== DATASET CONTENT

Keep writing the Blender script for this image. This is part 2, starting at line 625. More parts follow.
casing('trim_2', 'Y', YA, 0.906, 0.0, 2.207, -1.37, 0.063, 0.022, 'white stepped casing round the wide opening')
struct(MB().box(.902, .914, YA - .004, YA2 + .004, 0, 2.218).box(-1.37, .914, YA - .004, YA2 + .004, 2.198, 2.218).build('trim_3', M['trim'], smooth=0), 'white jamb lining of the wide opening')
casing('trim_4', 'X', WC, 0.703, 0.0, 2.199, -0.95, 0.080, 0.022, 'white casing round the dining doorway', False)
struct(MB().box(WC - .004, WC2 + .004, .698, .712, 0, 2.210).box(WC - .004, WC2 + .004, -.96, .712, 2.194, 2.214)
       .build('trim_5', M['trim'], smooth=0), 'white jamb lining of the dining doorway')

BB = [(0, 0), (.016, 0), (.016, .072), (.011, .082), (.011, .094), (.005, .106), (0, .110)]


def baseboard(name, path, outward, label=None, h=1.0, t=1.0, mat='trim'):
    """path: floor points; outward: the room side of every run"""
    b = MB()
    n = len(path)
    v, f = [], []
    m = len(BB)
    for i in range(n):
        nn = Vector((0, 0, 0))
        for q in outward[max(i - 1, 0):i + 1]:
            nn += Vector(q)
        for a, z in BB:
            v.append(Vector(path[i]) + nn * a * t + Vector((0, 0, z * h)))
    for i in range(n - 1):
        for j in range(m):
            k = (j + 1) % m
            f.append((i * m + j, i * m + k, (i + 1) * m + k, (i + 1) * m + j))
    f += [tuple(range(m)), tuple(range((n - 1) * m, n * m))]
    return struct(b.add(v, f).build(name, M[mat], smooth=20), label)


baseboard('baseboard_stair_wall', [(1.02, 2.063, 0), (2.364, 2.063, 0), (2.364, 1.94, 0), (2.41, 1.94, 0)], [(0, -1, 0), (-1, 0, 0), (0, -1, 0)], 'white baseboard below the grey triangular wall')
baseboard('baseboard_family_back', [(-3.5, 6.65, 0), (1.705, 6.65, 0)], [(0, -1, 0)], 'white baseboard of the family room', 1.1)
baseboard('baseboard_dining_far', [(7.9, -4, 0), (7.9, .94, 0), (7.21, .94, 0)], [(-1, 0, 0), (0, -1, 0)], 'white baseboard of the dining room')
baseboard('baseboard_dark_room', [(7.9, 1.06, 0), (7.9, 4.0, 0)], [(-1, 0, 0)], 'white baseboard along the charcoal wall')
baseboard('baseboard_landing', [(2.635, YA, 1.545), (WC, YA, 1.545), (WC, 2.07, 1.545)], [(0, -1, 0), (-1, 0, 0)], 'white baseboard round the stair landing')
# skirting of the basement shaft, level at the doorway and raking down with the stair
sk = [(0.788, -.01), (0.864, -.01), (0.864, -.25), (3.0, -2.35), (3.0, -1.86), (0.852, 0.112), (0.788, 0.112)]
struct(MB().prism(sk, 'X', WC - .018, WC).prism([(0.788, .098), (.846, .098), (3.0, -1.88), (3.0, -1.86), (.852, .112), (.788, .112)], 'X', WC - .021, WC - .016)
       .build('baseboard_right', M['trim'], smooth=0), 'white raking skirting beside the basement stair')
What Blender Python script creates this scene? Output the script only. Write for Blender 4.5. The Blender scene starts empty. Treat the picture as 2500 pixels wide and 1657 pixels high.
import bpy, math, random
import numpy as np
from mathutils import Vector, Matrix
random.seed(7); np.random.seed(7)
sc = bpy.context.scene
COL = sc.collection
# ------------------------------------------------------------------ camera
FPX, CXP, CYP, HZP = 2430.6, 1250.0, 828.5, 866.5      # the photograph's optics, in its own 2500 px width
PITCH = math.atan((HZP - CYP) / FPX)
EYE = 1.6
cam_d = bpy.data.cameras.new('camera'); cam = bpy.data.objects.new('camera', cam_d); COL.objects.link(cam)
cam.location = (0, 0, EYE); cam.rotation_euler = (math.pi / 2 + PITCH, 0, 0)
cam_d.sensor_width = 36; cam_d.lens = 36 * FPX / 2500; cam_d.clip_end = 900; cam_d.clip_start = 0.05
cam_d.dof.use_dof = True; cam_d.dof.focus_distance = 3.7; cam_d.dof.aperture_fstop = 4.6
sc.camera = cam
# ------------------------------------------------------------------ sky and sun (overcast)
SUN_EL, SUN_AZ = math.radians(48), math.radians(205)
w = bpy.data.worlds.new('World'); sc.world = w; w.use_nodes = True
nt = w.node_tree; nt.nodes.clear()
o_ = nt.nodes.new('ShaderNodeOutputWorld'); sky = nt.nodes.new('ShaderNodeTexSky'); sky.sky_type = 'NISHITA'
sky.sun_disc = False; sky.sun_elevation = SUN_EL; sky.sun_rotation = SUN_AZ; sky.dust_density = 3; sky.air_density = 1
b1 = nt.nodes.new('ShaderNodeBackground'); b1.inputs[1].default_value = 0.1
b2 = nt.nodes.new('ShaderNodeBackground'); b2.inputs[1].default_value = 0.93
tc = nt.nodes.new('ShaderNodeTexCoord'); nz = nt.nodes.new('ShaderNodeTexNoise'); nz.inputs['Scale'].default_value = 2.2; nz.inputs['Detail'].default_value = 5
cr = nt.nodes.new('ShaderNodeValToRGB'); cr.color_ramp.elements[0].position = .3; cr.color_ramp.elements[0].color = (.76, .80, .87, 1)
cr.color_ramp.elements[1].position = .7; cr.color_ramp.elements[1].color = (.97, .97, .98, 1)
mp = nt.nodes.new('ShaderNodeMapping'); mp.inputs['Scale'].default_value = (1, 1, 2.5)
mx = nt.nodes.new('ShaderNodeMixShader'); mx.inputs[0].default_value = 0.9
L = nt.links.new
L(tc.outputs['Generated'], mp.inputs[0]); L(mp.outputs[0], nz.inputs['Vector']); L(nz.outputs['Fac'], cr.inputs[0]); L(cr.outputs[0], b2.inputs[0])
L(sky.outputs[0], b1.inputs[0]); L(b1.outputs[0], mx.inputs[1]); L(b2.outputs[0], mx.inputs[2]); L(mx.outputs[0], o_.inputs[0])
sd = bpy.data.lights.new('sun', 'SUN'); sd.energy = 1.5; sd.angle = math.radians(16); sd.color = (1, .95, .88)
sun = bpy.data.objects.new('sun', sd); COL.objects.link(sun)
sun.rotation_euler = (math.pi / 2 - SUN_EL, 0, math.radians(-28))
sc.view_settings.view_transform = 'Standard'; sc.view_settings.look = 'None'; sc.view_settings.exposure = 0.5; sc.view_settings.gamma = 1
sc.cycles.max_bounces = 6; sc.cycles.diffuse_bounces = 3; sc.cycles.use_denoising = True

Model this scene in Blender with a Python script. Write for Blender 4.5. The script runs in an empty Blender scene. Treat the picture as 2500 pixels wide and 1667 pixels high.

====

EXERCISE: The required output is the exact run of lines from the beginning of the listing above to the line that contains "(.005, .106), (0, .110)]", inclusive of both.

RESULT OF THIS TASK:
Keep writing the Blender script for this image. This is part 2, starting at line 625. More parts follow.
casing('trim_2', 'Y', YA, 0.906, 0.0, 2.207, -1.37, 0.063, 0.022, 'white stepped casing round the wide opening')
struct(MB().box(.902, .914, YA - .004, YA2 + .004, 0, 2.218).box(-1.37, .914, YA - .004, YA2 + .004, 2.198, 2.218).build('trim_3', M['trim'], smooth=0), 'white jamb lining of the wide opening')
casing('trim_4', 'X', WC, 0.703, 0.0, 2.199, -0.95, 0.080, 0.022, 'white casing round the dining doorway', False)
struct(MB().box(WC - .004, WC2 + .004, .698, .712, 0, 2.210).box(WC - .004, WC2 + .004, -.96, .712, 2.194, 2.214)
       .build('trim_5', M['trim'], smooth=0), 'white jamb lining of the dining doorway')

BB = [(0, 0), (.016, 0), (.016, .072), (.011, .082), (.011, .094), (.005, .106), (0, .110)]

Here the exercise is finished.